JUST before the final episode of the BBC2 series Rev
this week (News, 14 March; Features, 28 March), a friend wondered
where the sitcom could go, after the dramatic penultimate episode,
which was set against the background of Passiontide. The answer, it
turned out, was obvious. The final episode dealt with resurrection,
which, it emerged, was far from the same thing as a happy
ending.
This comedy series about a kindly bumbling vicar coping with the
unending problems of a deprived inner-city parish has become
something of a surprise hit over the past four years. In the run-up
to last night's final episode in the show's third - and possibly
final - series, it has amassed 1.7 million viewers.
It has been a good advert for the Church of England, and for
faith in general. Its stumbling hero, the Revd Adam Smallbone, has
been brilliantly played by Tom Hollander, who is also one of the
writers of the script. He and his co-writer James Wood have clearly
been assiduous in their background research. The series touches the
pulse of church life with disturbing accuracy.

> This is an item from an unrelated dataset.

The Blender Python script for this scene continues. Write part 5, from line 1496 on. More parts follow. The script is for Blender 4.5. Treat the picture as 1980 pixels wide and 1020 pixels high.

This has offered a rich vein of humour, affording everything
from wry eyebrow-lifting smiles to outright squealing belly laughs.
But non-believers have also learned some unexpected truths about
how a parish priest's door is ever open to the most motley callers
- from middle-class parents seeking a place at a church school to
inner-city waifs and strays.
What makes Smallbone a heroic figure is that he blunders his
well-meaning way through all this without hiding his struggles with
doubt. And, refreshingly, Rev is a rare commodity in
modern television because it deals with Smallbone's relationship
with God in a direct and uncyncial way. The interior monologues of
the protagonist - and, indeed, everyone in the final episode - were
presented utterly without the sneering that seems de rigueur in
contemporary metropolitan culture.
Towards its end, Rev developed in an interesting way.
It began as a comedy with serious elements. But it became something
more complex and profound. This left some viewers baffled. One
asked last week: "Is it a comedy, a drama, or a soap? It has humour
without being silly, and the main character evokes sympathy, but he
is quite half-hearted for a vicar. . . Is it meant to have a
serious point?"
It certainly is. In this past series, Rev has made the
transition from observational comedy to what, since Gabriel García
Márquez, we have learned to call magic realism. It began subtly,
with the echoes of the Last Supper in episode 4, and became more
pointed.
In episode 5, a slightly febrile Smallbone took it upon himself
to deliver a life-size cross by carrying it through the streets, in
an episode that became hallucinogenic, and ended with Liam Neeson
making a guest appearance as the kind of Jesus who would have been
at home in an episode of Shameless. In the final episode,
all the main characters gather for an Easter vigil, in a plot twist
that defied everyday logic, but which was freighted with
transcendent symbolism.
"Is this what resurrection is?" the hero asks, before he sings
the Easter Exultet with a breathless beauty. It was not a happy
ending, but it finally rejected the suggestion that the series had
seemed to be outlining, that you can survive in the Church only if
you are a conformist, careerist, legalist, pedant, or hypocrite.
The light of a weak dawn flickered, but it offered the prospect of
a new start. And perhaps that is all we can hope for.